Right now, after some years of slog, it would be possible to argue that Education Minister is one of the easiest jobs in Australian politics.
For his first couple of years in office, he pushed to address sexual assault and staff underpayment on campus – rightly identifying two important issues that had been widely mishandled.
That crusade left campus leaders in a bind – unable to criticise because they were being called out for their own, highly-publicised errors, and yet also a little bit in love with the smooth speeches from the Member for Blaxland, who was promising to transform the sector so it would be better for all, with his long-awaited Accord.
Having done the hard yards and launched the Accord to an admiring sector in early 2024, he and the rest of the front bench were presumably confronted, by party polling which said the survival of the government depended on being seen to act on cost of living, which had suddenly become a bigger issue than Gaza, climate change or pretty much anything for much of middle Australia.
Bashing the supermarkets helped let off a little steam, but the politics of otherness has repeatedly trumped most other base causes in Australian politics, whether you think of the Tampa election, the reds under the beds, the White Australia Policy or dozens of other micro issues in the electoral cycle. There are votes in singling out a group of people and blaming them.
While grocery prices are bad, rent hikes and housing availability is worse, meaning the Government grasped not just for constructive policy initiatives, but also a blame-based defensive strategy.
Housing policy in Australia is a shambles – we have some of the most expensive housing in the world compared to average incomes; a chronic shortage of builders and tradies (130,000 workers short this year), the CFMEU building union has been devastated by bullying and corruption allegations and is in administration and we currently have the lowest number of new homes being built in more than a decade.
Despite this evidence, the Government then found the furious, housing-aggrieved public a useful scapegoat in international students, saying they were to blame for high rents – with a supporting chorus from the Opposition.

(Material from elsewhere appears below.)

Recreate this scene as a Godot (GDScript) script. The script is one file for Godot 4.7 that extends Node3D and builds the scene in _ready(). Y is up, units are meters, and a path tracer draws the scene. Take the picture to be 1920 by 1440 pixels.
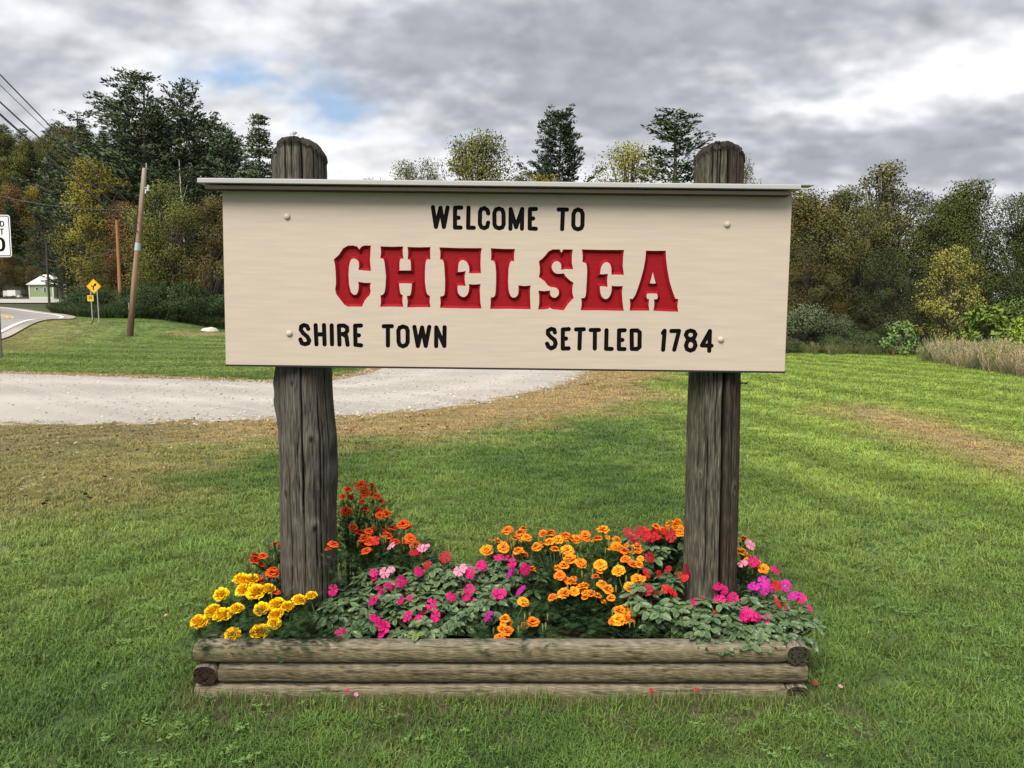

The Education Minister’s job is made easier, because the alternative Government led by Peter Dutton want to cut international student numbers even deeper and Mr Dutton has described international students as ‘the modern day version of boat arrivals.’ FYI, from a man who built his political career championing action to stop the boats, this is not a compliment.
The Property Council, National Housing Supply and Affordability Council and many others called out the claim, leading the Department of Education to try to ride to the rescue, releasing a fact sheet that indicated a link between international student rental demand and affordability in some suburbs particularly inner city Melbourne and Sydney. Not quite enough to justify the ‘boat people’ tag, but a valiant attempt in comms terms, nonetheless.
Which brings us to this week. Mr Clare’s job is to blame international students for Australia’s housing woes to justify drastic and rapid cuts to international student enrolments. The intent is to show that the Government is achieving policy success by singling out a marginalised group who won’t trouble the government electorally, managing to balance the apparent contradiction of welcoming hundreds of thousands of international students still enrolled next year, while simultaneously saying they are the root cause of Australia’s ills and their compatriots are strictly banned. This would be challenging if there was a requirement for messaging coherence in Australian politics across audiences, but thankfully for Mr Clare that is not a requirement.
With the serious reform challenges of the Accord mostly out the window, and a few crumbs from next year’s budget kept aside to maintain an illusion of commitment, Mr Clare, an outstanding political performer, has an all too easy job, continuing to point out the sector’s failings to itself and keeping a ‘tough on shonks’ persona ready for the electorate, with the heavy lifting of sector transformation safely off the agenda.
Which brings us to this week.
This week Mr Clare has agreed to address the juggernaut that is the AIEC conference. Assuming we take a paint-by-the-numbers approach to speech development, we have prepared a bingo card predictor for the messaging (AIEC punters are going to be set against or secretly in love with Mr Clare depending on the caps levied to their institution, so no need to try to convert anyone). When all boxes are ticked, yell ’Show us your polling,’ or alternatively return to scrolling through your superannuation balance to make sure your home life remains fully-funded.
Jason Clare bingo
Bold predictions of what you will hear in his next speech:
- A lot has happened since I was here last year…
- We realise this has been a challenging time for you which is why we have consulted …
- (insert complimentary reference to programs from pro-cap unis – esp Newcastle, Tasmania, Wollongong)
- ‘Shonky’ providers – who are partly to blame for the caps (ie people not in the room)
- The Coalition let too many students in and we are fixing it
- The Albanese Government is restoring balance
- Rankings don’t matter, its what universities do for Australian communities that matter
- More people from western Sydney need to have the chance to have ‘a crack’
- Universities are losing their social licence and the government is saving them
- Universities and TAFEs are ‘agents for change’
- Growing up in Western Sydney I…
- I am the first person in my family to finish high school…
- International students are critical to Australia’s future, but…
- The Coalition want to cut even more and
- Peter Dutton called them ‘boat arrivals.’ (we are much more polite).